The MLB hot stove has officially begun to warm up.

Perhaps the most exciting time in the entire year for diehard fans and the most stressful for those working in front offices, the free-agent frenzy has great influence on the next season and beyond.

With SP Cliff Lee undoubtedly the biggest prize on the market, teams will be looking to make franchise-shaping moves in the coming weeks. While some teams may have more financial resources than others, sometimes avoiding dishing out the lucrative multi-year deal can be a better investment than reeling in a big-name bust like the Mets did with Jason Bay last season.


1. Cliff Lee, SP

As aforementioned, Lee will be top dog of the group. Expecting to command a contract that is very similar to the one CC Sabathia signed with the Yankees (seven years, $161 million), Lee’s demands could far exceed just about every team’s payroll except for one.

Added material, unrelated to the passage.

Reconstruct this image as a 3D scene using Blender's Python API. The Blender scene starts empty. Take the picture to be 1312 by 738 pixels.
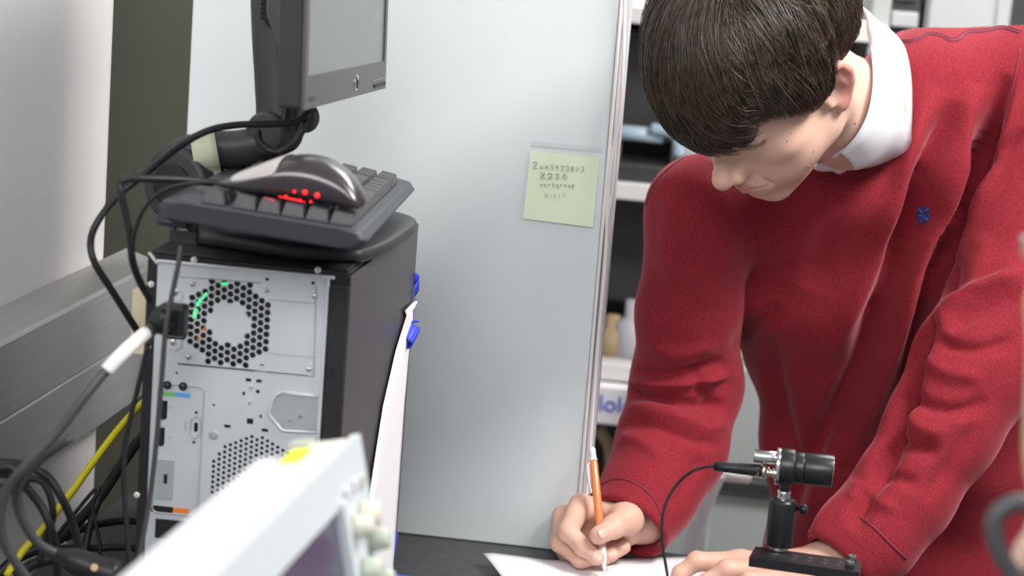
import bpy, bmesh, math, random
import numpy as np
from mathutils import Matrix, Vector
from mathutils.bvhtree import BVHTree
random.seed(4); rng = np.random.RandomState(4)
SC = bpy.context.scene
COL = SC.collection

# ---------------------------------------------------------------- camera
F = 2551.0                                   # focal length in pixels of the 1312 wide frame
def cam_rot(yaw, pitch, roll):
    cy, sy, cp, sp = math.cos(yaw), math.sin(yaw), math.cos(pitch), math.sin(pitch)
    fwd = np.array([-sy*cp, cy*cp, -sp]); right = np.array([cy, sy, 0.]); up = np.cross(right, fwd)
    cr, sr = math.cos(roll), math.sin(roll)
    return np.array([cr*right+sr*up, -sr*right+cr*up, -fwd]).T
CM = cam_rot(math.radians(6.23), math.radians(10.12), math.radians(4.43))
CP = np.array([0, 0, 1.44])
cd = bpy.data.cameras.new('camera'); cam = bpy.data.objects.new('camera', cd); COL.objects.link(cam)
cd.sensor_width = 36; cd.lens = F/1312*36; cd.clip_start = .05
cam.matrix_world = Matrix.Translation(Vector(CP)) @ Matrix(CM.tolist()).to_4x4()
cd.dof.use_dof = True; cd.dof.focus_distance = 1.97; cd.dof.aperture_fstop = 5.6
SC.camera = cam

# ---------------------------------------------------------------- world, lamps, exposure
SC.view_settings.view_transform = 'Standard'; SC.view_settings.look = 'None'
SC.view_settings.gamma = 1; SC.view_settings.use_curve_mapping = False
SC.view_settings.exposure = -0.12
wd = bpy.data.worlds.new('room_light'); SC.world = wd; wd.use_nodes = True
wd.node_tree.nodes['Background'].inputs[0].default_value = (.93, .96, 1, 1)
wd.node_tree.nodes['Background'].inputs[1].default_value = 0.40
def area(name, loc, size, power, color, target):
    l = bpy.data.lights.new(name, 'AREA'); l.shape = 'RECTANGLE'; l.size, l.size_y = size; l.energy = power; l.color = color
    o = bpy.data.objects.new(name, l); COL.objects.link(o); o.location = loc
    o.rotation_euler = (Vector(target)-Vector(loc)).to_track_quat('-Z', 'Y').to_euler()
    return o
area('ceiling_lamp', (1.1, 1.5, 2.6), (.9, .45), 66, (1, .97, .93), (0.4, 2.1, 1.0))
area('ceiling_lamp', (-0.1, -0.7, 2.5), (1.4, .7), 46, (1, .985, .97), (-.3, 2.0, .9))
area('ceiling_lamp', (0.6, 3.3, 2.75), (1.4, .6), 58, (1, .98, .95), (0.4, 3.0, .9))

# ---------------------------------------------------------------- pixel to room
def ray(px, py): return CM @ np.array([(px-656)/F, -(py-369)/F, -1.])
def PY(px, py, Y): r = ray(px, py); return CP + r*(Y/r[1])
def PX(px, py, X): r = ray(px, py); return CP + r*(X/r[0])
def PZ(px, py, Z): r = ray(px, py); return CP + r*((Z-CP[2])/r[2])
def PD(px, py, d): return CP + ray(px, py)*d
def cam2world(p): return np.asarray(p) @ CM.T + CP
def pixcam(px, py, d): return np.array([(px-656)/F*d, -(py-369)/F*d, -d])

# ---------------------------------------------------------------- materials
def mat(name, col, rough=.5, metal=0., var=0., scale=20., bump=0., bscale=200., spec=.5, emit=None, estr=1., trans=0., sheen=0., sub=0., coat=0., stretch=None):
    m = bpy.data.materials.new(name); m.use_nodes = True; nt = m.node_tree; b = nt.nodes['Principled BSDF']
    b.inputs['Base Color'].default_value = (*col, 1); b.inputs['Roughness'].default_value = rough
    b.inputs['Metallic'].default_value = metal; b.inputs['Specular IOR Level'].default_value = spec
    b.inputs['Transmission Weight'].default_value = trans; b.inputs['Coat Weight'].default_value = coat
    if sheen: b.inputs['Sheen Weight'].default_value = sheen; b.inputs['Sheen Roughness'].default_value = .4
    if sub: b.inputs['Subsurface Weight'].default_value = sub; b.inputs['Subsurface Radius'].default_value = (.01, .004, .002); b.inputs['Subsurface Scale'].default_value = 1.
    if emit: b.inputs['Emission Color'].default_value = (*emit, 1); b.inputs['Emission Strength'].default_value = estr
    tc = nt.nodes.new('ShaderNodeTexCoord'); src = tc.outputs['Object']
    if stretch:
        mp = nt.nodes.new('ShaderNodeMapping'); mp.inputs['Scale'].default_value = stretch
        nt.links.new(src, mp.inputs[0]); src = mp.outputs[0]
    if var:
        n = nt.nodes.new('ShaderNodeTexNoise'); n.inputs['Scale'].default_value = scale; n.inputs['Detail'].default_value = 4
        nt.links.new(src, n.inputs['Vector'])
        r = nt.nodes.new('ShaderNodeValToRGB'); r.color_ramp.elements[0].position = .3; r.color_ramp.elements[1].position = .7
        r.color_ramp.elements[0].color = (*[max(0, c*(1-var)) for c in col], 1); r.color_ramp.elements[1].color = (*[min(1, c*(1+var)) for c in col], 1)
        nt.links.new(n.outputs['Fac'], r.inputs[0]); nt.links.new(r.outputs[0], b.inputs['Base Color'])
    if bump:
        n = nt.nodes.new('ShaderNodeTexNoise'); n.inputs['Scale'].default_value = bscale; n.inputs['Detail'].default_value = 3
        nt.links.new(src, n.inputs['Vector'])
        bp = nt.nodes.new('ShaderNodeBump'); bp.inputs['Strength'].default_value = bump; bp.inputs['Distance'].default_value = .002
        nt.links.new(n.outputs['Fac'], bp.inputs['Height']); nt.links.new(bp.outputs[0], b.inputs['Normal'])
    return m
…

You guessed it, the Yankees.

While Lee’s wife has stated that she loves the time they spent in Texas, the re-invented lefty is 32 years old, and this will be his only chance to cash in on the big bucks. If the Yankees come knocking with an offer that trumps every other team’s, it’s hard to imagine him saying no.

Prediction: New York Yankees


2. Carl Crawford, OF

The closest thing to a five-tool player in the entire bunch, Crawford’s unique skill set should prove to be worth over $100 million to his new club. An original member of the Tampa Bay club, the only team he has ever known, will let him walk out the door.

While some have speculated that the Red Sox could possibly make a run, perhaps Crawford’s tenure in the AL East has led him to be somewhat calloused toward the rest of the clubs. Additionally, the Sox do not hand out long-term deals too readily, and have to worry about far too many other spots (catcher, namely) to think about throwing the big bucks at the other CC.

Prediction: Los Angeles Angels of Anaheim


3. Jayson Werth, OF

Agent Scott Boras is doing his best to sell Werth as this year’s version of Matt Holliday, but he’s going to have a tough time on that one. The Phillies took a chance on Werth prior to the 2008 season, and the bearded beast has provided a phenomenal return on investment.

There is somewhat of a hesitancy to shell out a large contract to Werth, who really didn’t do much in his career prior to his tenure in Philadelphia, but someone is certain to overpay. While Werth is certainly a talented player, his home ballpark (Citizens Bank) is considered a bandbox, and his power numbers may fall off with his new team…unless he lands back in the division where his career began.

Prediction: Boston Red Sox


4. Adrian Beltre, 3B

Notorious for performing best in the walk years of his contract, Beltre’s one-year “pillow” contract with the Red Sox couldn’t have worked out better for both sides. Unfortunately for the Sox, the third baseman most likely priced himself off of the payroll with his very good 2010 season.

An excellent defender, Beltre’s offensive statistics were his best since his 2004 farewell season with the Dodgers. Now 31 years old, the veteran will be looking for a very hefty four or five-year contract that will pay him between $15-20 million per season, and only teams with money to spend can dole out that kind of dough.

Prediction: Los Angeles Angels of Anaheim


5. Derek Jeter, SS

The stickiest contract of the entire offseason, Jeter will certainly take his sweet time in negotiating with the Yankees. With no other team expected to even call the career Bronx Bomber, both sides are going to have to get creative to satisfy one another.

While his numbers don’t justify much more than $7-$8 million per season, Jeter’s worth to the team extends far beyond what he does on the baseball field. The 27-time world champions will have to tie in personal benefits galore, lots of incentives and other crafty methods to ensure that the deal gets done, but in the end it’s doubtful to think that these two would divorce from one another.